> Exercise goal
From the first line of the data below, repeat each line exactly until you reach the line with "S.camera = cam"; include that line too.

> Collected material
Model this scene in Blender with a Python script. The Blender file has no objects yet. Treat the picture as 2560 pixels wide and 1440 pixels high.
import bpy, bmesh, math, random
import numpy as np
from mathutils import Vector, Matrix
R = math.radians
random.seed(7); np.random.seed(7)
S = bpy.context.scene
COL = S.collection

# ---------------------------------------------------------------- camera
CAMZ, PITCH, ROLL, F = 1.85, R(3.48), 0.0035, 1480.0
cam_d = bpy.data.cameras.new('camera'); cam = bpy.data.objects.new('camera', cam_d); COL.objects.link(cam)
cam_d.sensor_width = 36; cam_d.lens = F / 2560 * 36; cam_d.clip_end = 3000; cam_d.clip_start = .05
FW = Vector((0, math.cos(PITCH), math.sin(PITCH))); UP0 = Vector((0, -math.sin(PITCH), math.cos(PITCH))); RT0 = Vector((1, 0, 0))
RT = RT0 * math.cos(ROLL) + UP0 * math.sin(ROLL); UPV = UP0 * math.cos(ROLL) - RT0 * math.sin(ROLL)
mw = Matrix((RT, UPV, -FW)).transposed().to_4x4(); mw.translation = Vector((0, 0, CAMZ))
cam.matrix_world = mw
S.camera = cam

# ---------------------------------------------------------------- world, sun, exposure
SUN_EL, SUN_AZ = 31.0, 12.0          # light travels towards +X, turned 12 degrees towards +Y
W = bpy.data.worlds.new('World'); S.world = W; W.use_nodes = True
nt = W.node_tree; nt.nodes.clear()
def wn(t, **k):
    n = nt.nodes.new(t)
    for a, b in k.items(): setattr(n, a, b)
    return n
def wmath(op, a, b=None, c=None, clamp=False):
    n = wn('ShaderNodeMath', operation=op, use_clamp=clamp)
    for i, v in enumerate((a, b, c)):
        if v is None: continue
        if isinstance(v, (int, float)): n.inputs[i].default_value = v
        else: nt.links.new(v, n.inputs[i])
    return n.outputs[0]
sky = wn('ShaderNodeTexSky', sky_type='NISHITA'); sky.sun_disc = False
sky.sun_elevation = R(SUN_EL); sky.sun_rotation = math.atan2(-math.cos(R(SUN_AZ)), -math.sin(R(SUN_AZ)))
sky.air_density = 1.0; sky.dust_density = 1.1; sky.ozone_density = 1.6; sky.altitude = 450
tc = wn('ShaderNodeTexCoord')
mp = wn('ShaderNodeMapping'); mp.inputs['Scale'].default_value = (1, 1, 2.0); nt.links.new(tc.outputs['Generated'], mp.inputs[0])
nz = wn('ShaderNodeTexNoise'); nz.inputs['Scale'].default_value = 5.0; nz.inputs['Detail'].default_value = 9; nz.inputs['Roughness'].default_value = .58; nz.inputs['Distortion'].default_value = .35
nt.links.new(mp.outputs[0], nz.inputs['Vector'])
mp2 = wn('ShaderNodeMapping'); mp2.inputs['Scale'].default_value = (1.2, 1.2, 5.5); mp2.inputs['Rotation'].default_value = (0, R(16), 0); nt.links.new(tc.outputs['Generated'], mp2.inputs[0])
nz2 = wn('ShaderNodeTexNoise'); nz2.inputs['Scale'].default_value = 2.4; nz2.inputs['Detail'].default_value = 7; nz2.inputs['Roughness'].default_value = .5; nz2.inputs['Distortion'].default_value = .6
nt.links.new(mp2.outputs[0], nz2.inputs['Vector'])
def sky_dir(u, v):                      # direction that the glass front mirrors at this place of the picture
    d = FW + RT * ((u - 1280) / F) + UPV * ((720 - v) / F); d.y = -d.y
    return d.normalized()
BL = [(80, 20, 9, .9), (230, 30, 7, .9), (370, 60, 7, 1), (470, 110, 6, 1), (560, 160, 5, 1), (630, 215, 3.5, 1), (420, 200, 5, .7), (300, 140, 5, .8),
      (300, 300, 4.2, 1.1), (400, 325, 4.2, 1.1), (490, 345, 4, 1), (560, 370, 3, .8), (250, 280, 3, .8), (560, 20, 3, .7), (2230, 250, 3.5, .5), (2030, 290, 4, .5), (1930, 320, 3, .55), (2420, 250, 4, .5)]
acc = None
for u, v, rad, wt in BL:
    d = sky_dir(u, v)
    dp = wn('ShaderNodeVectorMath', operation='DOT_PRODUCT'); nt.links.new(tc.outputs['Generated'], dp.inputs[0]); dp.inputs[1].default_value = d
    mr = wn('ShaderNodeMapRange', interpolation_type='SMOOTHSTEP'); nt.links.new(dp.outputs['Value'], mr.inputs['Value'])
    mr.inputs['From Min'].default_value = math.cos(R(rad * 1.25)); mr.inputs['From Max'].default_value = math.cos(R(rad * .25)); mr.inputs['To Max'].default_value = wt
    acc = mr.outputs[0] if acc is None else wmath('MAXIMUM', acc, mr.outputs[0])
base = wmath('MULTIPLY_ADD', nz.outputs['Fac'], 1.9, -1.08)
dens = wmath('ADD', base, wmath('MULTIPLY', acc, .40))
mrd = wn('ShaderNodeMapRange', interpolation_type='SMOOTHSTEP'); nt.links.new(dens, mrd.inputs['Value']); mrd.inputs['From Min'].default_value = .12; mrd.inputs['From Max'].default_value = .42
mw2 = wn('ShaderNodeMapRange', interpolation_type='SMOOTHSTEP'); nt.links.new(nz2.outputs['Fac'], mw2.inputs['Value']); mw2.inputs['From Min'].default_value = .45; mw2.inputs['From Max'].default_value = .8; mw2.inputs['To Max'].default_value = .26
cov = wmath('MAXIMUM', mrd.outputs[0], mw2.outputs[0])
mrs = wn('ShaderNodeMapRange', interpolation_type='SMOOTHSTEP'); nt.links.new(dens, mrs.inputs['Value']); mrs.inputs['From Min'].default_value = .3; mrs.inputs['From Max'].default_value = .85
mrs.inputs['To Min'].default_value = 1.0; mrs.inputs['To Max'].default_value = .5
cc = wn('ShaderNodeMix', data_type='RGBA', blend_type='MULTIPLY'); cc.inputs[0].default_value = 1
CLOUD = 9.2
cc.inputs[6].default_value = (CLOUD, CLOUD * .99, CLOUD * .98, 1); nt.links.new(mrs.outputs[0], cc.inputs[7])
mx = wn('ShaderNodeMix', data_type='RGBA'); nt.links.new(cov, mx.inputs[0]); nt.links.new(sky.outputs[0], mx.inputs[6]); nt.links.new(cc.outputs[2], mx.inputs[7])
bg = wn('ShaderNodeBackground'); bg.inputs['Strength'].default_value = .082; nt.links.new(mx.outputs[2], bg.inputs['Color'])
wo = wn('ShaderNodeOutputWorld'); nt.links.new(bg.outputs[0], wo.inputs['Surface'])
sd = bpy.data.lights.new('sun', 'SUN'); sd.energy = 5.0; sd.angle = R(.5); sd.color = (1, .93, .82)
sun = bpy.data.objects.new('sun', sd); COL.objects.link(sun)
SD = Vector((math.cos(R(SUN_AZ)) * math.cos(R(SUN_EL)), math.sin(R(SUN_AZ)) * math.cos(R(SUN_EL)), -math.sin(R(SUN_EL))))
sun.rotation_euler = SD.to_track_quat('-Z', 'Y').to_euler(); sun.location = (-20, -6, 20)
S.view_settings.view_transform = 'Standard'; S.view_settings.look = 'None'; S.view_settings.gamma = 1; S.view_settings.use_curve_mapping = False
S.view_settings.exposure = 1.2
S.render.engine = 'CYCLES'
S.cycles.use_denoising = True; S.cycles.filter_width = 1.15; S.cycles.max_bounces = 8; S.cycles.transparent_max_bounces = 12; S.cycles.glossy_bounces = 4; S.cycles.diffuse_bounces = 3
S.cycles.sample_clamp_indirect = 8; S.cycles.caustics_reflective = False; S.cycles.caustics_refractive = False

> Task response
Model this scene in Blender with a Python script. The Blender file has no objects yet. Treat the picture as 2560 pixels wide and 1440 pixels high.
import bpy, bmesh, math, random
import numpy as np
from mathutils import Vector, Matrix
R = math.radians
random.seed(7); np.random.seed(7)
S = bpy.context.scene
COL = S.collection

# ---------------------------------------------------------------- camera
CAMZ, PITCH, ROLL, F = 1.85, R(3.48), 0.0035, 1480.0
cam_d = bpy.data.cameras.new('camera'); cam = bpy.data.objects.new('camera', cam_d); COL.objects.link(cam)
cam_d.sensor_width = 36; cam_d.lens = F / 2560 * 36; cam_d.clip_end = 3000; cam_d.clip_start = .05
FW = Vector((0, math.cos(PITCH), math.sin(PITCH))); UP0 = Vector((0, -math.sin(PITCH), math.cos(PITCH))); RT0 = Vector((1, 0, 0))
RT = RT0 * math.cos(ROLL) + UP0 * math.sin(ROLL); UPV = UP0 * math.cos(ROLL) - RT0 * math.sin(ROLL)
mw = Matrix((RT, UPV, -FW)).transposed().to_4x4(); mw.translation = Vector((0, 0, CAMZ))
cam.matrix_world = mw
S.camera = cam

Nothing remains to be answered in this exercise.